The issue is that the top-tier fighters are waiting for their peers to fight. The guys below them are not fighting but just staying busy to fight winnable fights, and so forth and so on. When this happens, we see what is happening at the top of the division mirror itself amongst different levels of the division. As the culture set for by the best fighters in the division will encompass that division.
Fury is a tough guy who has lived a tough life. He outlined the end of his career a while back and stated he wanted to face Chisora and Joshua – I can’t recall if Usyk was mentioned – so his next bout, which we believe will be against Chisora, a trilogy fight we don’t really need – will follow his schedule of getting another one of the fights he wants to do out of the way.
After that bout, Fury probably has two more fights left, maybe more, but I think two is the number I am looking at currently. Joshua and Usyk. The curveball is with Wilder and Helenius now fighting for the number one spot for the WBC heavyweight title; Fury will either vacate or have to do something quickly. Still, as we have seen before, Fury is less interested in belts, as he is proud to go by the moniker of the lineal champion, something he basically made popular.

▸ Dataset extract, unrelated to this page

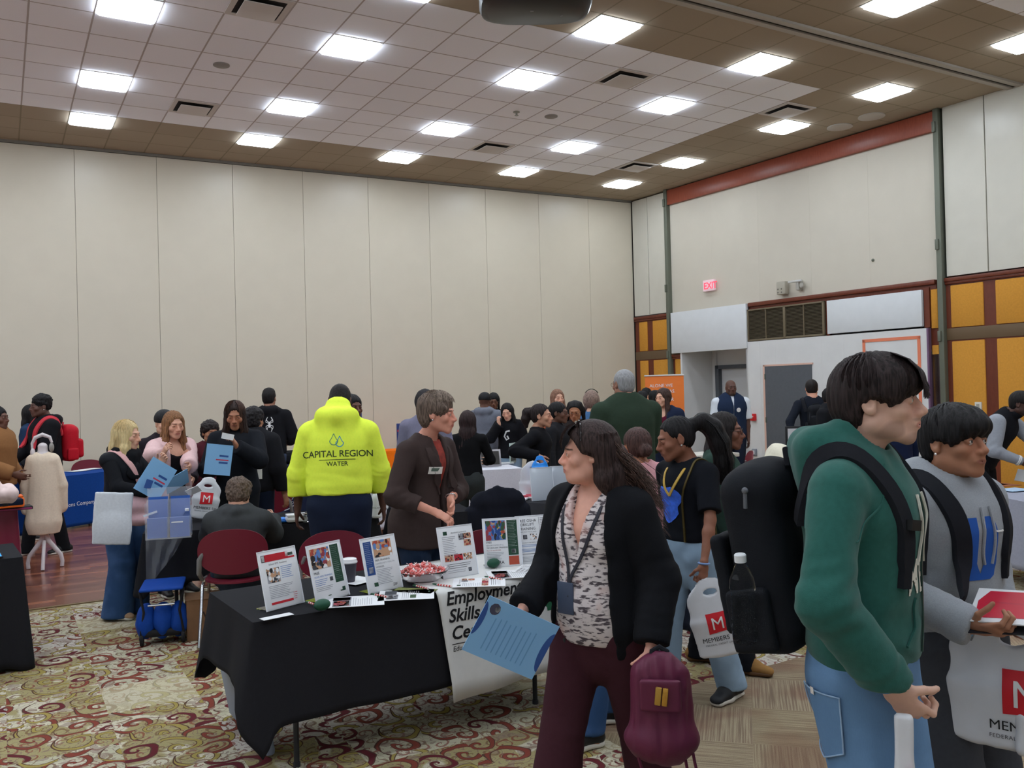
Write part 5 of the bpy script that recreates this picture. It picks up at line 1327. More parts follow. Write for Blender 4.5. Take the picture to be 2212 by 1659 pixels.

Photo by Mikey Williams/Top Rank Inc via Getty Images
In short, why do some fans hate Fury? He functions as a politician. In theory, a politician should represent our interests, but often they represent their own interest and just say stuff. Fury is in one of the most interesting divisions but is unfiltered and out, for one thing, being the best of his era. His means to getting there, whatever it takes. Though many fighters are like this, Fury’s demeanor, not sugarcoating things, has been such a stretch from other fighters it has created a disconnect. The problem for those fight fans is Fury is just a lot better than all the modern heavyweights of his era.
The only one with a reasonable claim is Usyk, but fears of his size linger in my head. Regardless, it is interesting seeing how one of the five best fighters in the world has a subsection of hardcore fight fans who have turned on him, despite a few major achievements from the opposite corner. The big thing now is we wait and see if Fury will fight Chisora. I wrote about Chisora a while back as he is a fun, British folk hero, but largely outgunned by Fury, especially at this point in his career. The fight would be more about the stuff they say than the actual fight.
Yet, Fury is at the point of just being a celebrity. This year has been a victory lap, defeating an unmatched Dillian Whyte, and if he returns on December 3rd, facing another opponent who will more than likely lose. I think Fury doesn’t hide his intentions; whereas others might go out of their way to sell you something, he is so straightforward it hurts him at times. Nonetheless, charting the end of the career of Tyson Fury is truly how I feel a lot of hardcore fight fans feel about boxing in the year 2022.